======== Source excerpt
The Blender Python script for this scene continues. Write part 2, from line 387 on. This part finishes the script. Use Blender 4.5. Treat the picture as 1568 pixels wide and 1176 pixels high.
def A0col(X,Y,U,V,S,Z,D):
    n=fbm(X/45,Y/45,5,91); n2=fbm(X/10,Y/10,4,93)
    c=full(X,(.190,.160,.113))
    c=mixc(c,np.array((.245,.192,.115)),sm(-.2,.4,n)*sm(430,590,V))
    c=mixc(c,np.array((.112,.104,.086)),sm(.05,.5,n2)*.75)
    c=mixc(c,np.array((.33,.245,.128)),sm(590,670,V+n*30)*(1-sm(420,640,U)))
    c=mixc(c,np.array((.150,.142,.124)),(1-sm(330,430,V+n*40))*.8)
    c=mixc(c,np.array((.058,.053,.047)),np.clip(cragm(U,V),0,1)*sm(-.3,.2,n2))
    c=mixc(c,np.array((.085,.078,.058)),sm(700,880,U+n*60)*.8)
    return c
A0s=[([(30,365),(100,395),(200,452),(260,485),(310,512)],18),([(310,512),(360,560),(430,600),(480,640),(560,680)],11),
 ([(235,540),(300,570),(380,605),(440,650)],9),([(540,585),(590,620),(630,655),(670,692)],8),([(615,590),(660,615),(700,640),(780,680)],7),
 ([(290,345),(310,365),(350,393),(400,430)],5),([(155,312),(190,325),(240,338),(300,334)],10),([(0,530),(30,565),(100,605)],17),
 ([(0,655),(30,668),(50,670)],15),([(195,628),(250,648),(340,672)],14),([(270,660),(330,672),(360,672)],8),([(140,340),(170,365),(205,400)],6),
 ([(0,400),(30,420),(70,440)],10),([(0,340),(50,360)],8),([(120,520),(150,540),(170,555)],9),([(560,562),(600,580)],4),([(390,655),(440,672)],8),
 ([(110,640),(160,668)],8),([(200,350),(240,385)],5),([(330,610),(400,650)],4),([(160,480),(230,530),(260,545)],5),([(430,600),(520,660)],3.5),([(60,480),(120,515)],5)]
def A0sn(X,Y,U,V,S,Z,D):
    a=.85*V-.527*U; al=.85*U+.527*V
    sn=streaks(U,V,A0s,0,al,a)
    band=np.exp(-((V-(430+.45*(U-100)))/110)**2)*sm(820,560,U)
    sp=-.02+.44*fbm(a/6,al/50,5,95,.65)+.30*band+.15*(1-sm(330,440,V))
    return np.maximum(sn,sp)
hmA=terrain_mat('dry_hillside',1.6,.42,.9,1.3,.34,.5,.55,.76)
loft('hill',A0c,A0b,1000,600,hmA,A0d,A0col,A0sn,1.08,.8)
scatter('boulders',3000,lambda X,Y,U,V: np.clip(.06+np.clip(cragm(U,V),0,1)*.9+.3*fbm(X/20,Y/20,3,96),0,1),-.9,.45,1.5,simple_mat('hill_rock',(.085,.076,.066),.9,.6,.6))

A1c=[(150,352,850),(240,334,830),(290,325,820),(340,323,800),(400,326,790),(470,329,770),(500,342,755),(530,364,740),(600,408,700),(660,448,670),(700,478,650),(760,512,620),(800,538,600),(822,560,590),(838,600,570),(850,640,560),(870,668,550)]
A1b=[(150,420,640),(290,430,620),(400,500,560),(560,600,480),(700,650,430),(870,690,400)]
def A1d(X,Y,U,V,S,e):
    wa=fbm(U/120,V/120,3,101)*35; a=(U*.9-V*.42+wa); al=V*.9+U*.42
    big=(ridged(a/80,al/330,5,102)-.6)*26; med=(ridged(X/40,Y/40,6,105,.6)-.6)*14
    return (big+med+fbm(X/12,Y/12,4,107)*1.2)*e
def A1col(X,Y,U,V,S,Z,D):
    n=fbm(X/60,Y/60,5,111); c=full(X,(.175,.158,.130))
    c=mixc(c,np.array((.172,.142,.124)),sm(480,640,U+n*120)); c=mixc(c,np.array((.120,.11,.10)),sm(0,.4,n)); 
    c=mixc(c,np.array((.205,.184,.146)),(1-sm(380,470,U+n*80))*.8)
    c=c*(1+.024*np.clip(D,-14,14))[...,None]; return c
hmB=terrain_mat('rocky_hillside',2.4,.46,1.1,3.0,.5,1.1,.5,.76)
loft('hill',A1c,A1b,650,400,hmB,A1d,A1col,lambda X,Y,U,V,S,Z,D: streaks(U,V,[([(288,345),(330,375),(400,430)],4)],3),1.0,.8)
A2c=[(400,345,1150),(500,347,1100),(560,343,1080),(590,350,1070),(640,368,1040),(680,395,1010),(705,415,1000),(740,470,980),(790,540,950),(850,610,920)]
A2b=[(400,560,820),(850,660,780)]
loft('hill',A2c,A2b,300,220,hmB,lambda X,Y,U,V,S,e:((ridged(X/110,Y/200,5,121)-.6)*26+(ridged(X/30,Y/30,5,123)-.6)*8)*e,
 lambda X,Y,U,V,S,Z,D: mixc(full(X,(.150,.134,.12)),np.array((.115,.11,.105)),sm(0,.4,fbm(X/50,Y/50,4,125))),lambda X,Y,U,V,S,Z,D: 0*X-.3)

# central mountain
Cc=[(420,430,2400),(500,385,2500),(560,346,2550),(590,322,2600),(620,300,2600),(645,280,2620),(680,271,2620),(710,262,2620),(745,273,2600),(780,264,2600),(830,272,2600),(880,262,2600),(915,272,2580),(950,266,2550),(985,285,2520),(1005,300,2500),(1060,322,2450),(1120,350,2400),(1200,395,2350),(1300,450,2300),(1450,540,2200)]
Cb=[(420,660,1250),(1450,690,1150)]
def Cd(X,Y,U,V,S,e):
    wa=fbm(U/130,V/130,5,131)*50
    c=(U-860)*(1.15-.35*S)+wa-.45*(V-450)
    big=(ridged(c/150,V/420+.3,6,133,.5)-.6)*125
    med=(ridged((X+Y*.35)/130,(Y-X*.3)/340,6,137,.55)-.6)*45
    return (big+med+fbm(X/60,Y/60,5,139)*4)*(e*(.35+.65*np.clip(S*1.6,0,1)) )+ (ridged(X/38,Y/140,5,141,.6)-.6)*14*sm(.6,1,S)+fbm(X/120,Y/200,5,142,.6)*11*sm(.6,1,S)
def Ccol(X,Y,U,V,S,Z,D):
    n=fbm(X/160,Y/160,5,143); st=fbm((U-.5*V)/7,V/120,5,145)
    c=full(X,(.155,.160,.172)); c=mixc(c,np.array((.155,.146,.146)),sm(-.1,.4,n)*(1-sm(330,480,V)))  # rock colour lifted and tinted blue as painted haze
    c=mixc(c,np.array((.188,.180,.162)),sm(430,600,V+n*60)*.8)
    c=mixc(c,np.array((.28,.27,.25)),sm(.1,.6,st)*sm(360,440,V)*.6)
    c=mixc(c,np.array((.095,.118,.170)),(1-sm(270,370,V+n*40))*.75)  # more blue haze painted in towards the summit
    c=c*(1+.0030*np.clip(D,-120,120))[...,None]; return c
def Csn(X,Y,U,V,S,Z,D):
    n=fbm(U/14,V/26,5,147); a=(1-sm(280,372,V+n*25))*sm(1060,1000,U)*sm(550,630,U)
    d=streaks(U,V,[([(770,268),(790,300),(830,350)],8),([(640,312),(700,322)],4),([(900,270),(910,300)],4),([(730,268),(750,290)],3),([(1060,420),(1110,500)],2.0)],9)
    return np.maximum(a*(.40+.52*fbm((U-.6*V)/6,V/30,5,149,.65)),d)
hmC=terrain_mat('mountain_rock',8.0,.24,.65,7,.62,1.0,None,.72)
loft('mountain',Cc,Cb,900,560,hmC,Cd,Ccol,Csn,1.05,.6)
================
Exercise
Quote exactly what appears from the line containing "c=mixc(c,np.array((.095,.118,.170)),(1-sm(270,370,V+n*40))*.75)" through the final line of the listing above, including both of those lines.

Finished answer
    c=mixc(c,np.array((.095,.118,.170)),(1-sm(270,370,V+n*40))*.75)  # more blue haze painted in towards the summit
    c=c*(1+.0030*np.clip(D,-120,120))[...,None]; return c
def Csn(X,Y,U,V,S,Z,D):
    n=fbm(U/14,V/26,5,147); a=(1-sm(280,372,V+n*25))*sm(1060,1000,U)*sm(550,630,U)
    d=streaks(U,V,[([(770,268),(790,300),(830,350)],8),([(640,312),(700,322)],4),([(900,270),(910,300)],4),([(730,268),(750,290)],3),([(1060,420),(1110,500)],2.0)],9)
    return np.maximum(a*(.40+.52*fbm((U-.6*V)/6,V/30,5,149,.65)),d)
hmC=terrain_mat('mountain_rock',8.0,.24,.65,7,.62,1.0,None,.72)
loft('mountain',Cc,Cb,900,560,hmC,Cd,Ccol,Csn,1.05,.6)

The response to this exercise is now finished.